Energy does not stay in the molecule that absorbs the IR photon, to be re-radiated later. This is not so, it is quickly degenerated to thermal motion (translation, zipping about) via collisions. Thermalization requires about a 10 μs at atmospheric pressure. So where does the emission come from the bunnies ask?

Well, there is a considerable thermal energy at room temperature, and even much lower. True this average energy is low compared to even the lowest vibrational excitation of CO2 (which would be ~1000 K), but it is enough that a small, but significant fraction of CO2 molecules are always found in excited levels which can emit in the IR (about 6% at room temperature).

Eli has explained this many times before. The two new things are to recognize that 

1. The amount of heat passing from one layer to the next has to be equal to the amount of heat absorbed from the sun and

2. the number of layers the heat must pass through depends on greenhouse gas concentration and ability to absorb IR.  Another way of thinking about this is that the IR energy emitted from the surface has to undergo a number of absorption/emission cycles before reaching space.

The figure below idealizes this showing that if there are effectively n layers each with an emissivity ε, that then the temperature at the bottom increases as the fourth root of n.  when you add up the contribution of all the layers. We also know that the temperature of each layer decreases linearly with altitude for everything except water vapor where it decreases much faster because of condensation.

Remembering that q is both the heat absorbed from the sun and the heat radiated to space and substituting q= εnσTn⁴ where To is the temperature at the surface (say 287 K) and Tn the effective radiative temperature at the top (~255 K) we get n~ 4 after estimating that the altitude whose temperature is 255 K is between 5 and 6 km, where the density is approximately 40% of that at the surface. 

So increasing greenhouse gas concentrations increases the number of layers, and decreases the separation between them which directly increases the surface temperature as n grows.

This is the mechanism by which the greenhouse effect warms the surface

If you are going to do a detailed calculation of the thermal structure of the atmosphere level by level, the separation between levels will depend on frequency as will the relative strength of different greenhouse gases. One of the tricky things is that greenhouse gases radiate at discrete fixed frequencies and the surface and clouds IR emit and absorb like black bodies, but more of that later.

So simply measuring the total absorption of a greenhouse gas at different frequencies in the atmosphere is not very useful.  

Total absorption throughout the atmosphere does not account for the average distance that an IR photon can travel before being absorbed and thus the number of layers. For example, if the distance at 14 microns IR photon travels before being absorbed in 1% water vapor is 1 km, and that for 400 ppm CO2, 10 m, then CO2 would have much more of a warming effect on the surface at 14 μ but both would absorb 100% of the IR over the path from ground to space (and how).

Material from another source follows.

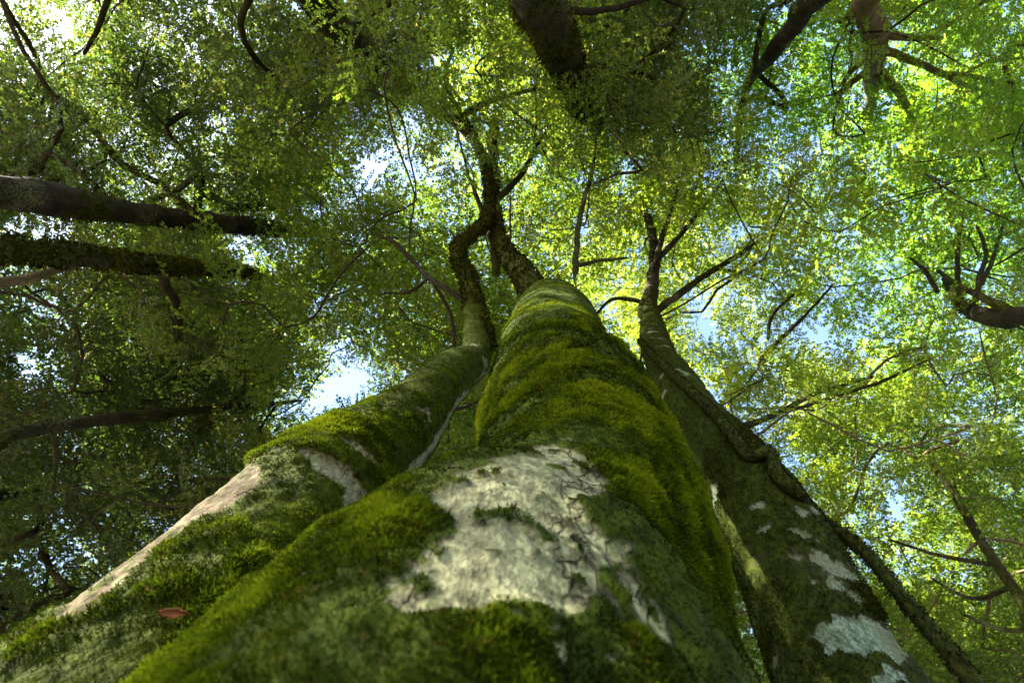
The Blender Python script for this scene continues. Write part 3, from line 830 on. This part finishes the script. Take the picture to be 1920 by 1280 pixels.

Tomorrow, the concept being elastic and Eli tired, the Bunny will show how using the average distance that IR can travel at different frequencies helps understand the roles that different greenhouse gases play.

1 comment:

indigopete said...

I think this is an incomplete analysis. Radiative equilibrium occurs at the tropopause where epsilon drops out of both sides of the equation. Emissivity is therefore not a factor in radiative equilibrium temperature (Kirchoff).

Below that, heat transfer into the gases is mostly convective and emissivity is a factor but does not "trap" any heat = it's convected away and fully transferred at radiative equilibrium.